STATED PROBLEM —
Each line containing the word "from" should be found and copied.

DATA SHOWN —
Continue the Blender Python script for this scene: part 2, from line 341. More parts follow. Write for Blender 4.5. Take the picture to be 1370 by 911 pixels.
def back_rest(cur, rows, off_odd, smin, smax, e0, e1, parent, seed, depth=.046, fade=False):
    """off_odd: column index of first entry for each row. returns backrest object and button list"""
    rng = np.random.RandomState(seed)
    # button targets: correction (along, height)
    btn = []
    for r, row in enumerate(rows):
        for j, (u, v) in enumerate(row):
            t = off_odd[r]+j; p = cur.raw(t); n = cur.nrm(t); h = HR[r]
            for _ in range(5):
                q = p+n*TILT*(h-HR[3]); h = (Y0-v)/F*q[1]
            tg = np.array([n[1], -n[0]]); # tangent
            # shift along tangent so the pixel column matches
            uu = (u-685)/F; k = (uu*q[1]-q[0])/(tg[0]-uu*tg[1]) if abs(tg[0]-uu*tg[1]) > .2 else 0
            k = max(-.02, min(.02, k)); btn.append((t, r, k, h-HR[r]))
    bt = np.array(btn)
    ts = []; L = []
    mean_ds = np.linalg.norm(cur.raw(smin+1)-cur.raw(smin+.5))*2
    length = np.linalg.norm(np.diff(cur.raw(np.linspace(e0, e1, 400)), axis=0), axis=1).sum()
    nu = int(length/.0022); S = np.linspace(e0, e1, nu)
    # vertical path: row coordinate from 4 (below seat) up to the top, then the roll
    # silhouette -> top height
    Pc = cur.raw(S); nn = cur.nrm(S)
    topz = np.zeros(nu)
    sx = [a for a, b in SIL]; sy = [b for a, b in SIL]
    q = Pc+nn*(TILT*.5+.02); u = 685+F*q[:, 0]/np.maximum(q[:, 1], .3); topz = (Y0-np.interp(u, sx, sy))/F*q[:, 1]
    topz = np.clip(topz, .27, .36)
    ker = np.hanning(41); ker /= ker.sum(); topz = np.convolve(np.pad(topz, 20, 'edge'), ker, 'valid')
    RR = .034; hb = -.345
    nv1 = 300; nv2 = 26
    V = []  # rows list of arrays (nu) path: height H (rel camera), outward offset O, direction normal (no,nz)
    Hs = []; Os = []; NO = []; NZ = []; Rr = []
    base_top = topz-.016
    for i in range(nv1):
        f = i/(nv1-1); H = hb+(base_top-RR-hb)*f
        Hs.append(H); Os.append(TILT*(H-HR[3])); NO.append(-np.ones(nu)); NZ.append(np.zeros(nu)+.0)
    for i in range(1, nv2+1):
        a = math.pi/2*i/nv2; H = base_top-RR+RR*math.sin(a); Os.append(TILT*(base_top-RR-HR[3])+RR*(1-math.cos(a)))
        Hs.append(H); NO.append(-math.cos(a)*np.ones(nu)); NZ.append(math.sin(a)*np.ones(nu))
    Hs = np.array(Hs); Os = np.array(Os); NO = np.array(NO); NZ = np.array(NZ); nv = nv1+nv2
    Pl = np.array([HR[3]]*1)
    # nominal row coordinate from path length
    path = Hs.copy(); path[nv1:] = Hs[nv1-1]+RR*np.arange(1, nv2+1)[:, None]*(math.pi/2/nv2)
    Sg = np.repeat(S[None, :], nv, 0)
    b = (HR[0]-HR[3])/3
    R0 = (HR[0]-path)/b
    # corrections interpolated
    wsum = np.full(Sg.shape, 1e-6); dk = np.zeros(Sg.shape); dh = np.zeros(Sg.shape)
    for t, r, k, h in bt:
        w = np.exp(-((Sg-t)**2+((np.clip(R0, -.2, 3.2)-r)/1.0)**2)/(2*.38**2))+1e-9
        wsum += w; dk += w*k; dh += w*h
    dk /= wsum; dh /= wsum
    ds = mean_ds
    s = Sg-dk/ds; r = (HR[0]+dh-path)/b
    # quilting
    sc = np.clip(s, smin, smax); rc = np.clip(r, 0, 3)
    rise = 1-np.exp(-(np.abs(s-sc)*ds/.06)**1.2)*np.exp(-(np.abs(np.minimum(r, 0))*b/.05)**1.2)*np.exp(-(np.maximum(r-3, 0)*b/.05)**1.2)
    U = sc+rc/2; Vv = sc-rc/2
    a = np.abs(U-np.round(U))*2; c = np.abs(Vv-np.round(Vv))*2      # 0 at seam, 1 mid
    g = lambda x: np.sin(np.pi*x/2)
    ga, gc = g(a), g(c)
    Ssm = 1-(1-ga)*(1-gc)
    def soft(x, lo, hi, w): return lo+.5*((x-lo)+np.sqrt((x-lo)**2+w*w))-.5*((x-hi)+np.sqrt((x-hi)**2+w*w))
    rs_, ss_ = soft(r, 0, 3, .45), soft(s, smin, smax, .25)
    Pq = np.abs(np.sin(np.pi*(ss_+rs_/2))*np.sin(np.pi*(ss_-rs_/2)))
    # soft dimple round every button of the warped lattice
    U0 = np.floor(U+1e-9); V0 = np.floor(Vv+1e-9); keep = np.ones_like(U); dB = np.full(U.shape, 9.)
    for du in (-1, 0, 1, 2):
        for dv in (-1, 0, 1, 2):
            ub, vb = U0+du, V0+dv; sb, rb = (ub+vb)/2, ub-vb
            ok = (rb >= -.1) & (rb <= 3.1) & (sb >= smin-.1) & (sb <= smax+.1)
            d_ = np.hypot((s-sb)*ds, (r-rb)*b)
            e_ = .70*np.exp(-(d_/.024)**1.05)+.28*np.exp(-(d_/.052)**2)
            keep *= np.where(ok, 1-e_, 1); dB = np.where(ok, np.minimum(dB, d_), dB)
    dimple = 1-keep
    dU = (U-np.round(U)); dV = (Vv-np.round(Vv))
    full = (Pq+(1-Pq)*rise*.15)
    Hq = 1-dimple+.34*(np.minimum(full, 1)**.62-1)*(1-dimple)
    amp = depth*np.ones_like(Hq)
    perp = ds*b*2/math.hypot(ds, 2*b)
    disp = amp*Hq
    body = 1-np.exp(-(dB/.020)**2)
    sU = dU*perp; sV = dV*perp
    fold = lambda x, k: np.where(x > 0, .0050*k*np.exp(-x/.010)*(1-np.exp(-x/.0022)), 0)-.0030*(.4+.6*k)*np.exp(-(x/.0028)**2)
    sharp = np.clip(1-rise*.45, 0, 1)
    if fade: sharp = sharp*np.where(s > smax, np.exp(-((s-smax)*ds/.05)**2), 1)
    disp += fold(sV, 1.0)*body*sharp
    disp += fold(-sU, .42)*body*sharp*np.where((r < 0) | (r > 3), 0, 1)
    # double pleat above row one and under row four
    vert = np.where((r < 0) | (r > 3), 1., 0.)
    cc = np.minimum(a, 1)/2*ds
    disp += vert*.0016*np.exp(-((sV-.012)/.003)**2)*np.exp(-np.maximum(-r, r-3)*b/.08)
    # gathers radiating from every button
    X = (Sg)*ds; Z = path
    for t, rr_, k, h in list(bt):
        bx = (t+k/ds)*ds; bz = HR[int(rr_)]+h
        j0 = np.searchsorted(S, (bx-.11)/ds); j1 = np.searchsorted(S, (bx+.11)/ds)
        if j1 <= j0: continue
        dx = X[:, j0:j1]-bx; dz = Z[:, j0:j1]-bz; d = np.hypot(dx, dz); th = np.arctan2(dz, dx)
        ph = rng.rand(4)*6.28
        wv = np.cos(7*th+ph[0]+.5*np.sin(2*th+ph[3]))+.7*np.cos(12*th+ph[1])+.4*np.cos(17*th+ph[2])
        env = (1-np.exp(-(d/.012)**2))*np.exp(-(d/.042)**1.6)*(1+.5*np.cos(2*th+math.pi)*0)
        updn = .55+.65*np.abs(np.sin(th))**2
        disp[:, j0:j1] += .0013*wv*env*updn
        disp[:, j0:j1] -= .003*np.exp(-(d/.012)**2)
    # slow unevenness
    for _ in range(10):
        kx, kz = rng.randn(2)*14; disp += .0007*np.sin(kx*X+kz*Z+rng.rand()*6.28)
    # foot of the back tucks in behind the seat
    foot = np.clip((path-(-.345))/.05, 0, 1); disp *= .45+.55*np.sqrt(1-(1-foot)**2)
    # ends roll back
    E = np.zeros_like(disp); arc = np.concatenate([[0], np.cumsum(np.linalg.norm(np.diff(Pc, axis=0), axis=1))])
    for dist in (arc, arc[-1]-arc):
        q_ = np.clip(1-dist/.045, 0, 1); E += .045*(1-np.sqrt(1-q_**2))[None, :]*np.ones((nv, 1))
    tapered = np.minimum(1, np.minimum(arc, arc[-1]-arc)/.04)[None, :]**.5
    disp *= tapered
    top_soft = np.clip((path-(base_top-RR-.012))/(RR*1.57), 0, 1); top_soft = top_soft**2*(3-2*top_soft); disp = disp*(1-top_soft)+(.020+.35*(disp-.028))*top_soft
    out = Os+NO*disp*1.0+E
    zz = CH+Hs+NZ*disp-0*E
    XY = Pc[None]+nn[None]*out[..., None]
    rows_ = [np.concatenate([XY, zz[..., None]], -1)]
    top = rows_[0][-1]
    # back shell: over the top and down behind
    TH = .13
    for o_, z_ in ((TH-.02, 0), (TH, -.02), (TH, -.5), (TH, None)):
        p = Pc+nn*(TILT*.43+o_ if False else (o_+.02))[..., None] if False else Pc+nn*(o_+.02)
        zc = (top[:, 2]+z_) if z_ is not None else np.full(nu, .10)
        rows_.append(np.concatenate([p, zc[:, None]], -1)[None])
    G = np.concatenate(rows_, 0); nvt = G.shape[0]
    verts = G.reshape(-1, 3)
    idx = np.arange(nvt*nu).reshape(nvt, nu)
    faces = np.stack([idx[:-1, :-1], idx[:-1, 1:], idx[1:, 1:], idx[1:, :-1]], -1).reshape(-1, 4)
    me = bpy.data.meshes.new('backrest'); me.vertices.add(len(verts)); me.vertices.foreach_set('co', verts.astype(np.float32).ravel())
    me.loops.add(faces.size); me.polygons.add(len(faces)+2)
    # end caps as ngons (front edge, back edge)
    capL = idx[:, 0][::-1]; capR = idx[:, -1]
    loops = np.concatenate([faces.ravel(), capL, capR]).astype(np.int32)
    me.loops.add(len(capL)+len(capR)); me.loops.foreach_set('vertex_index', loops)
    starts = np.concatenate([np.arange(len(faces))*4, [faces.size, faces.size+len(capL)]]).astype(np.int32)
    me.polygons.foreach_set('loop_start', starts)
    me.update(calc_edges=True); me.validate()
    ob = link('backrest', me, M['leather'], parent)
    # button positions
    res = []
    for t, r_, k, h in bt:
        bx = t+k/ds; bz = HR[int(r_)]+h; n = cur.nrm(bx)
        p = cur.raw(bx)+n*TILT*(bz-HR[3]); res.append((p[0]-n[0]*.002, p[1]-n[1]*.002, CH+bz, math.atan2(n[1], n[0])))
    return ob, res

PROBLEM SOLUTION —
Continue the Blender Python script for this scene: part 2, from line 341. More parts follow. Write for Blender 4.5. Take the picture to be 1370 by 911 pixels.
    # vertical path: row coordinate from 4 (below seat) up to the top, then the roll
    # nominal row coordinate from path length
    # gathers radiating from every button